Simultaneously, the rise of ESG (Environmental, Social, and Governance) has transformed the definition of value. While the term faces political headwinds, the underlying principles—sustainability, ethical supply chains, and robust social policies—are now inextricably linked to long-term brand reputation and financial performance. This is compounded by an era of heightened shareholder activism, where campaigns targeting board composition and strategy are more frequent and successful than ever. In this environment, a board that lacks expertise in these modern battlegrounds is a board that is failing in its duty.

A Strategic Blueprint for Modern Governance

The UCLA Anderson and Emeritus program appears designed as a direct blueprint to fill this void. Its curriculum reads like a checklist of modern corporate anxieties: board and digital governance, financial oversight in a volatile economy, ESG and sustainability integration, and the dual-edged swords of AI and cybersecurity.

By blending live online sessions with a five-day in-person immersion on the UCLA campus, the program aims to deliver both theoretical depth and practical application. This hybrid structure, a hallmark of the Emeritus model, is a strategic choice. It provides the flexibility required by senior executives while ensuring the high-impact, network-building environment of a top-tier business school.

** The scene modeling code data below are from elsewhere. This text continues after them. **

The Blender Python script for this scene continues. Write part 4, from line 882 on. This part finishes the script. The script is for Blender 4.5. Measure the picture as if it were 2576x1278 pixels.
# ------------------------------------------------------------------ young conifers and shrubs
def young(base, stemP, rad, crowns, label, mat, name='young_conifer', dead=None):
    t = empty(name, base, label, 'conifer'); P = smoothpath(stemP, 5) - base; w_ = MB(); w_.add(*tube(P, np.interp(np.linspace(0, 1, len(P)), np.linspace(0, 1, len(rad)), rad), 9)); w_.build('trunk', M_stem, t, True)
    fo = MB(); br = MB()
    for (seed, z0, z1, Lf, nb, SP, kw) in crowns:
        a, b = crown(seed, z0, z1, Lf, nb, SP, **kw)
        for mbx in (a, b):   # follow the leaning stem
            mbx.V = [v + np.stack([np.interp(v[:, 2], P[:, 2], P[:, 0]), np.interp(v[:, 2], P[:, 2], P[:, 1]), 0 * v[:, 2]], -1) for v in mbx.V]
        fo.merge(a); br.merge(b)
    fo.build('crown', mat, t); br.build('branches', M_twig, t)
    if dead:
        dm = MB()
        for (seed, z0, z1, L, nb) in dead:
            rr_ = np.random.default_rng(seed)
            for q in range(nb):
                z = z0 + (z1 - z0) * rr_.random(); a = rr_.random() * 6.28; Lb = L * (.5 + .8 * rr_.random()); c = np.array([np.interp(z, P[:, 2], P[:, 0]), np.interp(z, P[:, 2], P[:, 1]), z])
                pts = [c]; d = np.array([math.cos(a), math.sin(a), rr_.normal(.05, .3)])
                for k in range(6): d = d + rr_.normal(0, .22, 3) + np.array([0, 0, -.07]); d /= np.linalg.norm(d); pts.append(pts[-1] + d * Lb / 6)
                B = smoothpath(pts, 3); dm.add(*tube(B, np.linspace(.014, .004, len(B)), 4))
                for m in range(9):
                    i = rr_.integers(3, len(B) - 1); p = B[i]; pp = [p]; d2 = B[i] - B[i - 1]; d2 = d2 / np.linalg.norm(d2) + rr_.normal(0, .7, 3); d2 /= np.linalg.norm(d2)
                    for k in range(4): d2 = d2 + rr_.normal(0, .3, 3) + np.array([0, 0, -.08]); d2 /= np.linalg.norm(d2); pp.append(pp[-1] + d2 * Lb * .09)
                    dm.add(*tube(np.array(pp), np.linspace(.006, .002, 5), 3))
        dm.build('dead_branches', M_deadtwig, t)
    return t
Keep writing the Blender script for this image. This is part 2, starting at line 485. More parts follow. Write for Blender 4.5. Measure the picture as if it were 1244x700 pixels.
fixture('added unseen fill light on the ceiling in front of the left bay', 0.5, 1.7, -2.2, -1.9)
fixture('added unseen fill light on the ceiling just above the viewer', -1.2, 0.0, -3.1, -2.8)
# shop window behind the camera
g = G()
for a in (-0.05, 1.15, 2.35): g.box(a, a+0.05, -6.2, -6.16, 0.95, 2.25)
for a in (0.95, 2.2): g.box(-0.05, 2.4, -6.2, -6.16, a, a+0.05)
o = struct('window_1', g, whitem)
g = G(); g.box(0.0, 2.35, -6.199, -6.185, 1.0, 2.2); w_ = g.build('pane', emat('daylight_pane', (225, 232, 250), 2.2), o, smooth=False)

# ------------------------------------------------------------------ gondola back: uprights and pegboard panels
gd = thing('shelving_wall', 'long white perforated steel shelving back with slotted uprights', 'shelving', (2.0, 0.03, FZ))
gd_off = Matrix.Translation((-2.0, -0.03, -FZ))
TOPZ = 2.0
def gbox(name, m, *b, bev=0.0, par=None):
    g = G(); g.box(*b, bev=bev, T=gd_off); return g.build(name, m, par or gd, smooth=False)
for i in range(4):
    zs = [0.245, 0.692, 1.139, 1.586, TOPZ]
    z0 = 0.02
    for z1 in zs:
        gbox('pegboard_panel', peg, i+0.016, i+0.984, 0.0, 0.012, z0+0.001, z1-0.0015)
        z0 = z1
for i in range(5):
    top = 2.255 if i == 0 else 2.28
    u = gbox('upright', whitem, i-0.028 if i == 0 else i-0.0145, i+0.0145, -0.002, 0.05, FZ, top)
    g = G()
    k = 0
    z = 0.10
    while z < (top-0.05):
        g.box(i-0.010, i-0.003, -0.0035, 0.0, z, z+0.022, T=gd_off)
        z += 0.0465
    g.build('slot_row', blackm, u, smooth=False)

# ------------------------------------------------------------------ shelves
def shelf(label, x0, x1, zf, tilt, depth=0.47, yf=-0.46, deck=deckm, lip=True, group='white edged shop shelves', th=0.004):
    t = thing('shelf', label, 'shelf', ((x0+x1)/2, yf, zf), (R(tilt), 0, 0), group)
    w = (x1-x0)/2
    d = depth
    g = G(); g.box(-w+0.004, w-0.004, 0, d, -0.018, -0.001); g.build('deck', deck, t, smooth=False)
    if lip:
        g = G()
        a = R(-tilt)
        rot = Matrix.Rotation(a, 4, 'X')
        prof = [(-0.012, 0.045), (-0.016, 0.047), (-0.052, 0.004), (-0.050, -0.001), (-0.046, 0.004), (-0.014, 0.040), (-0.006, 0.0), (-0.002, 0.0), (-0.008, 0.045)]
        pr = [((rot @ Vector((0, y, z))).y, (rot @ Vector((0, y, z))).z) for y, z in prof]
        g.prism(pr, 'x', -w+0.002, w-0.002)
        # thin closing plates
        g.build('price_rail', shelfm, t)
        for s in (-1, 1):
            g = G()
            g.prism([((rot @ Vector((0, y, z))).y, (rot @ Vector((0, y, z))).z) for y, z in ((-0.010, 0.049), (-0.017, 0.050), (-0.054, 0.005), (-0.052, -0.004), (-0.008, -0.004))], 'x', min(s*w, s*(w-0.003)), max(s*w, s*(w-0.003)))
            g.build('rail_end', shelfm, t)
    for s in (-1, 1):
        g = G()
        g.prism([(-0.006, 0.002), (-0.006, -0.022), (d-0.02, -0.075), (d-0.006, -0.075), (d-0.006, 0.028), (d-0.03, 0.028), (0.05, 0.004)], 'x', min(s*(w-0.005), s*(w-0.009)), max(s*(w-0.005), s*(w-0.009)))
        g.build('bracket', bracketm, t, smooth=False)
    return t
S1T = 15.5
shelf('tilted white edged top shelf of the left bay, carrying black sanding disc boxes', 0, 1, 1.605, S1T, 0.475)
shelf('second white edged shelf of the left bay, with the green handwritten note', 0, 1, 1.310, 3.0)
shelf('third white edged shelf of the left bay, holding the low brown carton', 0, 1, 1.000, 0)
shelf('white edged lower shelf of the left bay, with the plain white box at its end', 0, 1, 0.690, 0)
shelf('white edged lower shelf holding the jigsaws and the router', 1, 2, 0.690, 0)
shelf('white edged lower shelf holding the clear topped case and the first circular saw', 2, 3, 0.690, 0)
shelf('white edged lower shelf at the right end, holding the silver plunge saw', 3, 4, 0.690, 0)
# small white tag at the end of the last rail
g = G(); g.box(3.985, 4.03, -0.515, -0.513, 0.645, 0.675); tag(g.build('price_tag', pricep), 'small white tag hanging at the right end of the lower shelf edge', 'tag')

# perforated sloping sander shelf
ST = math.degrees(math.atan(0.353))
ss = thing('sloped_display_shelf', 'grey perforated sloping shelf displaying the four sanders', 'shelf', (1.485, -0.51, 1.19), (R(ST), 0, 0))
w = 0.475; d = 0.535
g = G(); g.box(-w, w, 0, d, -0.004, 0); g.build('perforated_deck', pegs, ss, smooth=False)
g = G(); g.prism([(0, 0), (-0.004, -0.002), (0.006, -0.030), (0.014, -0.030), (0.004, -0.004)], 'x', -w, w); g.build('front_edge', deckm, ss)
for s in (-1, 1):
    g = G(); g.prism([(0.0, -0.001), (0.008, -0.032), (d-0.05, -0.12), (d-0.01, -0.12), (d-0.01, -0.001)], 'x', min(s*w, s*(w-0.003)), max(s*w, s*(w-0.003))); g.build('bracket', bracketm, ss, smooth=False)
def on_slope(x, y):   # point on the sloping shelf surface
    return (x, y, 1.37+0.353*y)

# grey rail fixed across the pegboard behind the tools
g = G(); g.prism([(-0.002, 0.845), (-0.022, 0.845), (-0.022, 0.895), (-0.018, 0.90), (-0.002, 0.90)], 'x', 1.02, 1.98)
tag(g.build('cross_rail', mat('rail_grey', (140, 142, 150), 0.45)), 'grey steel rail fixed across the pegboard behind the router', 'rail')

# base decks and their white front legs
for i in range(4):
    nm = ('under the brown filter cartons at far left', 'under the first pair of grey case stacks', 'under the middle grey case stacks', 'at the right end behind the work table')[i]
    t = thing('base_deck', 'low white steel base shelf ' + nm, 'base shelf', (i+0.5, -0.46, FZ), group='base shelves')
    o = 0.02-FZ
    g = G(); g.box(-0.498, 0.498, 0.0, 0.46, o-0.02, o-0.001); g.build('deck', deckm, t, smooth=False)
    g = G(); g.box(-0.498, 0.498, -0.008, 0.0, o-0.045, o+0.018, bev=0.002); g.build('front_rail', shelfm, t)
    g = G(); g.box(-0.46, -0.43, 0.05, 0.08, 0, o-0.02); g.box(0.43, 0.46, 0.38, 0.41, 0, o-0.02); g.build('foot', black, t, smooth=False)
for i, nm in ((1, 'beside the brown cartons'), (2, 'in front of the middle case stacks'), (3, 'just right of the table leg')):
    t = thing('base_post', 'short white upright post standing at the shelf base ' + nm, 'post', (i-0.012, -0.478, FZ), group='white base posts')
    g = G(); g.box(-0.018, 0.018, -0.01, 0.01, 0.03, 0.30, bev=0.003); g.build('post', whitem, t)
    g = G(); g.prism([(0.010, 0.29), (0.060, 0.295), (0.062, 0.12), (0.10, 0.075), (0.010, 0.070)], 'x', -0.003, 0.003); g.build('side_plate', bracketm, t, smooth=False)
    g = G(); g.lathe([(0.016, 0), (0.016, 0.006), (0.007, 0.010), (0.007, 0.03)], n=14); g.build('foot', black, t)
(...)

Professor Carla Hayn, co-faculty director of the program, frames the objective clearly. "Today's boardrooms require more than oversight — they demand visionary leaders who can bring strategic clarity, ethical judgment, and innovative leadership," she stated in the announcement. This is the core thesis: transforming the abstract concepts of governance into "actionable business outcomes." The inclusion of mock board meetings and simulations is critical, moving directors from passive learning to active decision-making under pressure.

The EdTech Catalyst: Democratizing Elite Training

The partnership itself is a noteworthy strategy. UCLA Anderson brings the academic prestige and research-backed frameworks, while Emeritus provides the global platform and pedagogical expertise to scale this high-level education. This collaboration addresses a fundamental challenge in executive education: accessibility.

Traditional board preparation programs at elite institutions like Harvard or Stanford are often short, intensely focused, and command premium fees, limiting their reach. The UCLA/Emeritus model, with its four-month duration and blended format, offers a different value proposition. It allows for a deeper, more sustained learning journey that can be integrated into a working executive's schedule, potentially democratizing access to director training and broadening the pipeline of board-ready talent.

"Our collaboration with UCLA Anderson reflects our shared commitment to empowering leaders worldwide," noted Mike Malefakis, president of university partnerships at Emeritus. This statement underscores the business model's dual purpose: expanding the university's brand footprint globally while delivering specialized skills to a market hungry for them. By leveraging technology, they are making elite governance training more attainable, a crucial step in diversifying boardrooms with new perspectives and expertise.

Forging the Director of Tomorrow

Ultimately, the program's success will be measured by its ability to produce directors who are not just compliant, but catalysts for change. The accreditation by the National Association of Corporate Directors (NACD) and the provision of recertification credits lends immediate credibility and aligns the program with established industry standards. Participants don't just leave with a certificate; they gain UCLA alumni status and a pathway to formal NACD Directorship Certification®, tangible assets in a competitive leadership market.

This initiative is more than just a new course offering. It is a reflection of the profound professionalization of the board director role. Serving on a board is no longer a capstone to a successful career; it is a demanding, specialized profession requiring continuous education. As stakeholder expectations intensify and technological disruption accelerates, the leaders who can navigate this complexity will be those who commit to a posture of perpetual learning. Programs like this one are not just training grounds—they are the new forges where the resilient, visionary, and future-ready directors of tomorrow will be made. The brands and businesses they lead will be all the stronger for it.